- GIVEN PROBLEM
Restate the listing that follows word for word, without its pictures.

- SOURCE MATERIAL
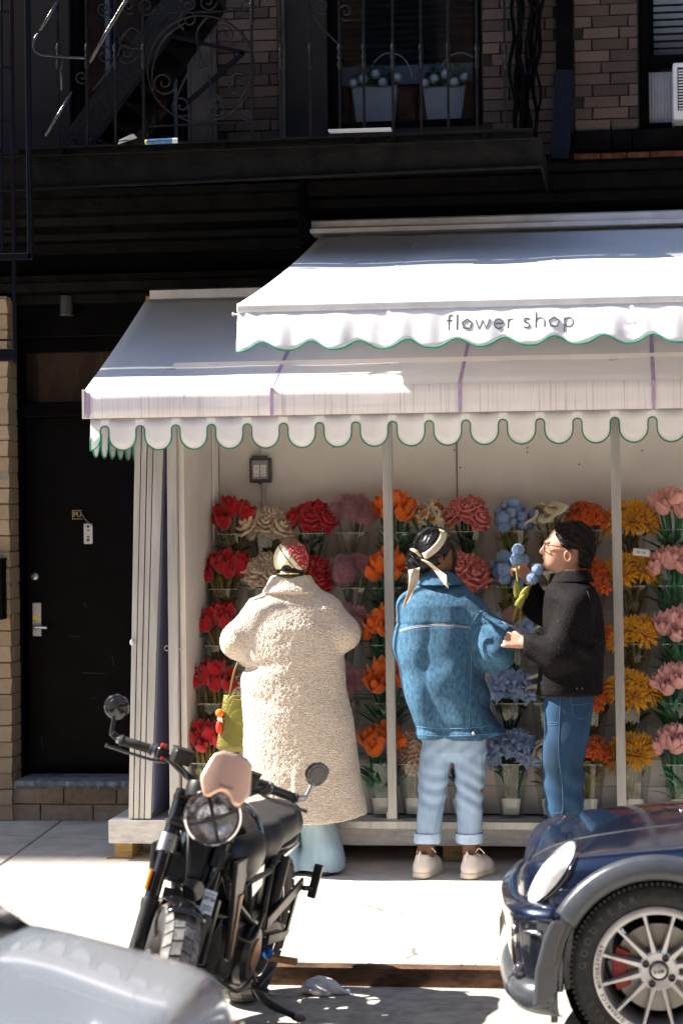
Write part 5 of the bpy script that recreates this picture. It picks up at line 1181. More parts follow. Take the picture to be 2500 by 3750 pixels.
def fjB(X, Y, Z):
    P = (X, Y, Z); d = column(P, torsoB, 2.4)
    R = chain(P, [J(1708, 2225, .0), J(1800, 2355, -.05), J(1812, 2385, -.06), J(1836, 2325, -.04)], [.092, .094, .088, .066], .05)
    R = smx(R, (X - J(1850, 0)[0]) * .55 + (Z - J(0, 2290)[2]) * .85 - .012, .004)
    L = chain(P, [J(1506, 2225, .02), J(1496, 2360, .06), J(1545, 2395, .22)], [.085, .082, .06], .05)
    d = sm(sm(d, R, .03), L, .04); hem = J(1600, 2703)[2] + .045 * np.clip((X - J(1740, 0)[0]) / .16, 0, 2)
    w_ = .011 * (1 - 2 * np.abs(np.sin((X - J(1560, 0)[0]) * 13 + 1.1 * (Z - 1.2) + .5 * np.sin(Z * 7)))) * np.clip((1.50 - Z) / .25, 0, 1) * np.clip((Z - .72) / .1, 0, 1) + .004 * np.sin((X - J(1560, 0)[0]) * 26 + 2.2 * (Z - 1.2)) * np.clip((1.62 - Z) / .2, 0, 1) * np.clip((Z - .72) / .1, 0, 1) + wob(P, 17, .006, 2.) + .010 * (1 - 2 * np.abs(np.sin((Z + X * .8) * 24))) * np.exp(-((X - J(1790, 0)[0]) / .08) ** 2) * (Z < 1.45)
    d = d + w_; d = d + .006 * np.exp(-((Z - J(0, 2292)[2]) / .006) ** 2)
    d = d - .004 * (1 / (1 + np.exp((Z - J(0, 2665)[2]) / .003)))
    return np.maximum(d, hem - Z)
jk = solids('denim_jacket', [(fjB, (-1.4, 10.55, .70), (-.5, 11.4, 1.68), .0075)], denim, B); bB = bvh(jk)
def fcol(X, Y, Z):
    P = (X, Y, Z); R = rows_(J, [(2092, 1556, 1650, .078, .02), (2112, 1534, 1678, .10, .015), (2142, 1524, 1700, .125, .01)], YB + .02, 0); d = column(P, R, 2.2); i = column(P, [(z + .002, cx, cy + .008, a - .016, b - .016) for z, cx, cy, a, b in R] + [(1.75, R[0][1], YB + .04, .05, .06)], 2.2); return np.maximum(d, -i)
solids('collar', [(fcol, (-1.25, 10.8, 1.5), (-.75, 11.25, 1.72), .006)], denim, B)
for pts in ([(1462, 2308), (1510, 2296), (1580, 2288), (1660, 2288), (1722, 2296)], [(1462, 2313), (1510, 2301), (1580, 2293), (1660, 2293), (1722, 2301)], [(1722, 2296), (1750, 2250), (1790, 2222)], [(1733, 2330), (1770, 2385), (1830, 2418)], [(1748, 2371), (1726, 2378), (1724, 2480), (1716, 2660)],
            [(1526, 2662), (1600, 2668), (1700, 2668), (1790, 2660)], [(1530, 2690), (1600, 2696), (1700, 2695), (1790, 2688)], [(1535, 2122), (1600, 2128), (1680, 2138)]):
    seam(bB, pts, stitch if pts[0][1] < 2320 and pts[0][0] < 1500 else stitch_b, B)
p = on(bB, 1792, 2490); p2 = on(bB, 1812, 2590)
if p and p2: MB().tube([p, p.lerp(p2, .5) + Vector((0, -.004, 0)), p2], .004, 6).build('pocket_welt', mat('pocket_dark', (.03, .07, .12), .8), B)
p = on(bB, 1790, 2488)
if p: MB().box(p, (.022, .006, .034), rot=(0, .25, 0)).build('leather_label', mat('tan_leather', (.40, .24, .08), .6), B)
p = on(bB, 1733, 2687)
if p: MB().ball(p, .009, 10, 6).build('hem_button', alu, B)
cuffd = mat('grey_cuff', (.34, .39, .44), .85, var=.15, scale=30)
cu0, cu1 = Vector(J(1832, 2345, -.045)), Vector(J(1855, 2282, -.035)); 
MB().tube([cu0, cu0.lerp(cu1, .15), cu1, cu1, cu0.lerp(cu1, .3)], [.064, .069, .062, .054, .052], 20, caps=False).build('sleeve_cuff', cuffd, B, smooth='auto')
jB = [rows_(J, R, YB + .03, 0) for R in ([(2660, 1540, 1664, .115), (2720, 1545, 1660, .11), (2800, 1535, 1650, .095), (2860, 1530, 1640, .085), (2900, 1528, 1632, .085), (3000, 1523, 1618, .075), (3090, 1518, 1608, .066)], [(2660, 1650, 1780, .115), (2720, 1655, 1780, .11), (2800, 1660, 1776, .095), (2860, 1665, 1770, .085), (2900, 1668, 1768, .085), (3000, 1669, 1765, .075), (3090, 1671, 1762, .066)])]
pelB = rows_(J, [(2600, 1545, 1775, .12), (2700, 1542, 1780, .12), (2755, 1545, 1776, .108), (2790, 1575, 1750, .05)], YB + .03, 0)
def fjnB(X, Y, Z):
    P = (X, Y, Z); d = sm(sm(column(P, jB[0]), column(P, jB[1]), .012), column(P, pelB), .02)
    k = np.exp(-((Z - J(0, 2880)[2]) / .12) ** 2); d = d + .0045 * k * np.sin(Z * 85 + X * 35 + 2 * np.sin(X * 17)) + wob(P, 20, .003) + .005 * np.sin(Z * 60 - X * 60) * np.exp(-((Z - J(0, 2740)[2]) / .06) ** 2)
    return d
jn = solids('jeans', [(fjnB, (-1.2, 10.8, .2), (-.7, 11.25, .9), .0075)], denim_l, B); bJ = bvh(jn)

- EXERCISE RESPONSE
Write part 5 of the bpy script that recreates this picture. It picks up at line 1181. More parts follow. Take the picture to be 2500 by 3750 pixels.
def fjB(X, Y, Z):
    P = (X, Y, Z); d = column(P, torsoB, 2.4)
    R = chain(P, [J(1708, 2225, .0), J(1800, 2355, -.05), J(1812, 2385, -.06), J(1836, 2325, -.04)], [.092, .094, .088, .066], .05)
    R = smx(R, (X - J(1850, 0)[0]) * .55 + (Z - J(0, 2290)[2]) * .85 - .012, .004)
    L = chain(P, [J(1506, 2225, .02), J(1496, 2360, .06), J(1545, 2395, .22)], [.085, .082, .06], .05)
    d = sm(sm(d, R, .03), L, .04); hem = J(1600, 2703)[2] + .045 * np.clip((X - J(1740, 0)[0]) / .16, 0, 2)
    w_ = .011 * (1 - 2 * np.abs(np.sin((X - J(1560, 0)[0]) * 13 + 1.1 * (Z - 1.2) + .5 * np.sin(Z * 7)))) * np.clip((1.50 - Z) / .25, 0, 1) * np.clip((Z - .72) / .1, 0, 1) + .004 * np.sin((X - J(1560, 0)[0]) * 26 + 2.2 * (Z - 1.2)) * np.clip((1.62 - Z) / .2, 0, 1) * np.clip((Z - .72) / .1, 0, 1) + wob(P, 17, .006, 2.) + .010 * (1 - 2 * np.abs(np.sin((Z + X * .8) * 24))) * np.exp(-((X - J(1790, 0)[0]) / .08) ** 2) * (Z < 1.45)
    d = d + w_; d = d + .006 * np.exp(-((Z - J(0, 2292)[2]) / .006) ** 2)
    d = d - .004 * (1 / (1 + np.exp((Z - J(0, 2665)[2]) / .003)))
    return np.maximum(d, hem - Z)
jk = solids('denim_jacket', [(fjB, (-1.4, 10.55, .70), (-.5, 11.4, 1.68), .0075)], denim, B); bB = bvh(jk)
def fcol(X, Y, Z):
    P = (X, Y, Z); R = rows_(J, [(2092, 1556, 1650, .078, .02), (2112, 1534, 1678, .10, .015), (2142, 1524, 1700, .125, .01)], YB + .02, 0); d = column(P, R, 2.2); i = column(P, [(z + .002, cx, cy + .008, a - .016, b - .016) for z, cx, cy, a, b in R] + [(1.75, R[0][1], YB + .04, .05, .06)], 2.2); return np.maximum(d, -i)
solids('collar', [(fcol, (-1.25, 10.8, 1.5), (-.75, 11.25, 1.72), .006)], denim, B)
for pts in ([(1462, 2308), (1510, 2296), (1580, 2288), (1660, 2288), (1722, 2296)], [(1462, 2313), (1510, 2301), (1580, 2293), (1660, 2293), (1722, 2301)], [(1722, 2296), (1750, 2250), (1790, 2222)], [(1733, 2330), (1770, 2385), (1830, 2418)], [(1748, 2371), (1726, 2378), (1724, 2480), (1716, 2660)],
            [(1526, 2662), (1600, 2668), (1700, 2668), (1790, 2660)], [(1530, 2690), (1600, 2696), (1700, 2695), (1790, 2688)], [(1535, 2122), (1600, 2128), (1680, 2138)]):
    seam(bB, pts, stitch if pts[0][1] < 2320 and pts[0][0] < 1500 else stitch_b, B)
p = on(bB, 1792, 2490); p2 = on(bB, 1812, 2590)
if p and p2: MB().tube([p, p.lerp(p2, .5) + Vector((0, -.004, 0)), p2], .004, 6).build('pocket_welt', mat('pocket_dark', (.03, .07, .12), .8), B)
p = on(bB, 1790, 2488)
if p: MB().box(p, (.022, .006, .034), rot=(0, .25, 0)).build('leather_label', mat('tan_leather', (.40, .24, .08), .6), B)
p = on(bB, 1733, 2687)
if p: MB().ball(p, .009, 10, 6).build('hem_button', alu, B)
cuffd = mat('grey_cuff', (.34, .39, .44), .85, var=.15, scale=30)
cu0, cu1 = Vector(J(1832, 2345, -.045)), Vector(J(1855, 2282, -.035)); 
MB().tube([cu0, cu0.lerp(cu1, .15), cu1, cu1, cu0.lerp(cu1, .3)], [.064, .069, .062, .054, .052], 20, caps=False).build('sleeve_cuff', cuffd, B, smooth='auto')
jB = [rows_(J, R, YB + .03, 0) for R in ([(2660, 1540, 1664, .115), (2720, 1545, 1660, .11), (2800, 1535, 1650, .095), (2860, 1530, 1640, .085), (2900, 1528, 1632, .085), (3000, 1523, 1618, .075), (3090, 1518, 1608, .066)], [(2660, 1650, 1780, .115), (2720, 1655, 1780, .11), (2800, 1660, 1776, .095), (2860, 1665, 1770, .085), (2900, 1668, 1768, .085), (3000, 1669, 1765, .075), (3090, 1671, 1762, .066)])]
pelB = rows_(J, [(2600, 1545, 1775, .12), (2700, 1542, 1780, .12), (2755, 1545, 1776, .108), (2790, 1575, 1750, .05)], YB + .03, 0)
def fjnB(X, Y, Z):
    P = (X, Y, Z); d = sm(sm(column(P, jB[0]), column(P, jB[1]), .012), column(P, pelB), .02)
    k = np.exp(-((Z - J(0, 2880)[2]) / .12) ** 2); d = d + .0045 * k * np.sin(Z * 85 + X * 35 + 2 * np.sin(X * 17)) + wob(P, 20, .003) + .005 * np.sin(Z * 60 - X * 60) * np.exp(-((Z - J(0, 2740)[2]) / .06) ** 2)
    return d
jn = solids('jeans', [(fjnB, (-1.2, 10.8, .2), (-.7, 11.25, .9), .0075)], denim_l, B); bJ = bvh(jn)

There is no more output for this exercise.